Quote every line of the data below as it stands, omitting pictures.

#### [RECORDED INFORMATION]
******

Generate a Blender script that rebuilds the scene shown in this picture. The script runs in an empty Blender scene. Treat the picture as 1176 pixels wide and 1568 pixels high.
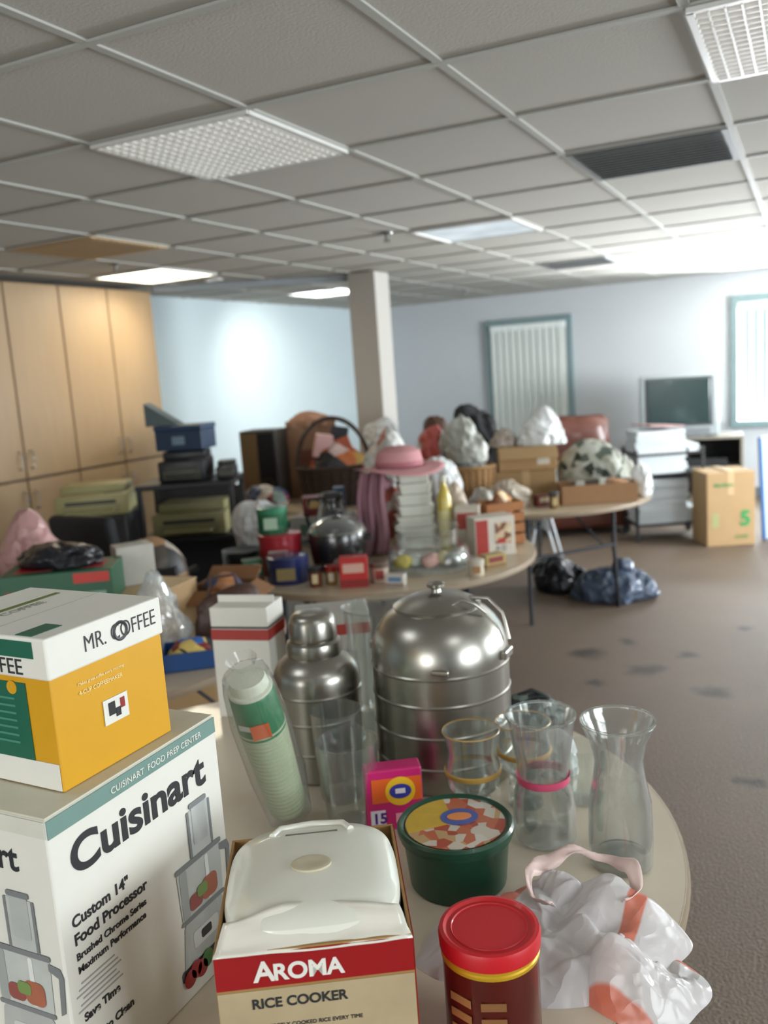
import bpy, math, random
from mathutils import Vector, Matrix, noise
sc=bpy.context.scene
R=random.Random(7)
def lin(c):
    c/=255.0
    return c/12.92 if c<=.04045 else ((c+.055)/1.055)**2.4
def C(h): return (lin(int(h[0:2],16)),lin(int(h[2:4],16)),lin(int(h[4:6],16)),1)
MC={}
def M(hx,rough=.6,metal=0,var=.1,scale=25,bump=0,trans=0,emit=0,coat=0,stretch=None,alpha=1):
    key=(hx,rough,metal,var,scale,bump,trans,emit,coat,stretch,alpha)
    if key in MC: return MC[key]
    m=bpy.data.materials.new("mat_"+hx); m.use_nodes=True
    nt=m.node_tree; b=nt.nodes['Principled BSDF']
    tc=nt.nodes.new('ShaderNodeTexCoord'); nz=nt.nodes.new('ShaderNodeTexNoise'); nz.inputs['Scale'].default_value=scale
    nz.inputs['Detail'].default_value=4
    if stretch:
        mp=nt.nodes.new('ShaderNodeMapping'); mp.inputs['Scale'].default_value=stretch
        nt.links.new(tc.outputs['Object'],mp.inputs[0]); nt.links.new(mp.outputs[0],nz.inputs['Vector'])
    else: nt.links.new(tc.outputs['Object'],nz.inputs['Vector'])
    mx=nt.nodes.new('ShaderNodeMixRGB'); c=C(hx)
    mx.inputs[1].default_value=tuple(x*(1-var) for x in c[:3])+(1,)
    mx.inputs[2].default_value=tuple(min(1,x*(1+var)) for x in c[:3])+(1,)
    nt.links.new(nz.outputs[0],mx.inputs[0]); nt.links.new(mx.outputs[0],b.inputs['Base Color'])
    b.inputs['Roughness'].default_value=rough; b.inputs['Metallic'].default_value=metal
    b.inputs['Transmission Weight'].default_value=trans
    b.inputs['Coat Weight'].default_value=coat
    b.inputs['Alpha'].default_value=alpha
    if emit:
        nt.links.new(mx.outputs[0],b.inputs['Emission Color']); b.inputs['Emission Strength'].default_value=emit
    if bump:
        bp=nt.nodes.new('ShaderNodeBump'); bp.inputs['Strength'].default_value=bump; bp.inputs['Distance'].default_value=.01
        nt.links.new(nz.outputs[0],bp.inputs['Height']); nt.links.new(bp.outputs[0],b.inputs['Normal'])
    MC[key]=m; return m
def crumple_bump(m,scale=16,strength=.9,dist=.02):
    # fine folds of thin film, as a bump on top of the modelled creases
    nt=m.node_tree; b=nt.nodes['Principled BSDF']; tc=nt.nodes.new('ShaderNodeTexCoord'); v=nt.nodes.new('ShaderNodeTexVoronoi'); v.inputs['Scale'].default_value=scale
    nz=nt.nodes.new('ShaderNodeTexNoise'); nz.inputs['Scale'].default_value=scale*.6; ad=nt.nodes.new('ShaderNodeVectorMath'); ad.operation='MULTIPLY_ADD'; ad.inputs[1].default_value=(.12,.12,.12)
    nt.links.new(tc.outputs['Object'],nz.inputs['Vector']); nt.links.new(nz.outputs['Color'],ad.inputs[0]); nt.links.new(tc.outputs['Object'],ad.inputs[2]); nt.links.new(ad.outputs[0],v.inputs['Vector'])
    bp=nt.nodes.new('ShaderNodeBump'); bp.inputs['Strength'].default_value=strength; bp.inputs['Distance'].default_value=dist; nt.links.new(v.outputs['Distance'],bp.inputs['Height']); nt.links.new(bp.outputs[0],b.inputs['Normal']); return m
def patches(name,cols,scale=8,rough=.5):
    m=bpy.data.materials.new(name); m.use_nodes=True; nt=m.node_tree; b=nt.nodes['Principled BSDF']; b.inputs['Roughness'].default_value=rough
    tc=nt.nodes.new('ShaderNodeTexCoord'); v=nt.nodes.new('ShaderNodeTexVoronoi'); v.inputs['Scale'].default_value=scale
    nt.links.new(tc.outputs['Object'],v.inputs['Vector']); sp=nt.nodes.new('ShaderNodeSeparateColor'); nt.links.new(v.outputs['Color'],sp.inputs[0])
    cr=nt.nodes.new('ShaderNodeValToRGB'); cr.color_ramp.interpolation='CONSTANT'
    while len(cr.color_ramp.elements)<len(cols): cr.color_ramp.elements.new(.5)
    for i,c in enumerate(cols): cr.color_ramp.elements[i].position=i/len(cols); cr.color_ramp.elements[i].color=C(c)
    nt.links.new(sp.outputs[0],cr.inputs[0]); nt.links.new(cr.outputs[0],b.inputs['Base Color']); return m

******

#### [ANSWER TO THE TASK]
Generate a Blender script that rebuilds the scene shown in this picture. The script runs in an empty Blender scene. Treat the picture as 1176 pixels wide and 1568 pixels high.
import bpy, math, random
from mathutils import Vector, Matrix, noise
sc=bpy.context.scene
R=random.Random(7)
def lin(c):
    c/=255.0
    return c/12.92 if c<=.04045 else ((c+.055)/1.055)**2.4
def C(h): return (lin(int(h[0:2],16)),lin(int(h[2:4],16)),lin(int(h[4:6],16)),1)
MC={}
def M(hx,rough=.6,metal=0,var=.1,scale=25,bump=0,trans=0,emit=0,coat=0,stretch=None,alpha=1):
    key=(hx,rough,metal,var,scale,bump,trans,emit,coat,stretch,alpha)
    if key in MC: return MC[key]
    m=bpy.data.materials.new("mat_"+hx); m.use_nodes=True
    nt=m.node_tree; b=nt.nodes['Principled BSDF']
    tc=nt.nodes.new('ShaderNodeTexCoord'); nz=nt.nodes.new('ShaderNodeTexNoise'); nz.inputs['Scale'].default_value=scale
    nz.inputs['Detail'].default_value=4
    if stretch:
        mp=nt.nodes.new('ShaderNodeMapping'); mp.inputs['Scale'].default_value=stretch
        nt.links.new(tc.outputs['Object'],mp.inputs[0]); nt.links.new(mp.outputs[0],nz.inputs['Vector'])
    else: nt.links.new(tc.outputs['Object'],nz.inputs['Vector'])
    mx=nt.nodes.new('ShaderNodeMixRGB'); c=C(hx)
    mx.inputs[1].default_value=tuple(x*(1-var) for x in c[:3])+(1,)
    mx.inputs[2].default_value=tuple(min(1,x*(1+var)) for x in c[:3])+(1,)
    nt.links.new(nz.outputs[0],mx.inputs[0]); nt.links.new(mx.outputs[0],b.inputs['Base Color'])
    b.inputs['Roughness'].default_value=rough; b.inputs['Metallic'].default_value=metal
    b.inputs['Transmission Weight'].default_value=trans
    b.inputs['Coat Weight'].default_value=coat
    b.inputs['Alpha'].default_value=alpha
    if emit:
        nt.links.new(mx.outputs[0],b.inputs['Emission Color']); b.inputs['Emission Strength'].default_value=emit
    if bump:
        bp=nt.nodes.new('ShaderNodeBump'); bp.inputs['Strength'].default_value=bump; bp.inputs['Distance'].default_value=.01
        nt.links.new(nz.outputs[0],bp.inputs['Height']); nt.links.new(bp.outputs[0],b.inputs['Normal'])
    MC[key]=m; return m
def crumple_bump(m,scale=16,strength=.9,dist=.02):
    # fine folds of thin film, as a bump on top of the modelled creases
    nt=m.node_tree; b=nt.nodes['Principled BSDF']; tc=nt.nodes.new('ShaderNodeTexCoord'); v=nt.nodes.new('ShaderNodeTexVoronoi'); v.inputs['Scale'].default_value=scale
    nz=nt.nodes.new('ShaderNodeTexNoise'); nz.inputs['Scale'].default_value=scale*.6; ad=nt.nodes.new('ShaderNodeVectorMath'); ad.operation='MULTIPLY_ADD'; ad.inputs[1].default_value=(.12,.12,.12)
    nt.links.new(tc.outputs['Object'],nz.inputs['Vector']); nt.links.new(nz.outputs['Color'],ad.inputs[0]); nt.links.new(tc.outputs['Object'],ad.inputs[2]); nt.links.new(ad.outputs[0],v.inputs['Vector'])
    bp=nt.nodes.new('ShaderNodeBump'); bp.inputs['Strength'].default_value=strength; bp.inputs['Distance'].default_value=dist; nt.links.new(v.outputs['Distance'],bp.inputs['Height']); nt.links.new(bp.outputs[0],b.inputs['Normal']); return m
def patches(name,cols,scale=8,rough=.5):
    m=bpy.data.materials.new(name); m.use_nodes=True; nt=m.node_tree; b=nt.nodes['Principled BSDF']; b.inputs['Roughness'].default_value=rough
    tc=nt.nodes.new('ShaderNodeTexCoord'); v=nt.nodes.new('ShaderNodeTexVoronoi'); v.inputs['Scale'].default_value=scale
    nt.links.new(tc.outputs['Object'],v.inputs['Vector']); sp=nt.nodes.new('ShaderNodeSeparateColor'); nt.links.new(v.outputs['Color'],sp.inputs[0])
    cr=nt.nodes.new('ShaderNodeValToRGB'); cr.color_ramp.interpolation='CONSTANT'
    while len(cr.color_ramp.elements)<len(cols): cr.color_ramp.elements.new(.5)
    for i,c in enumerate(cols): cr.color_ramp.elements[i].position=i/len(cols); cr.color_ramp.elements[i].color=C(c)
    nt.links.new(sp.outputs[0],cr.inputs[0]); nt.links.new(cr.outputs[0],b.inputs['Base Color']); return m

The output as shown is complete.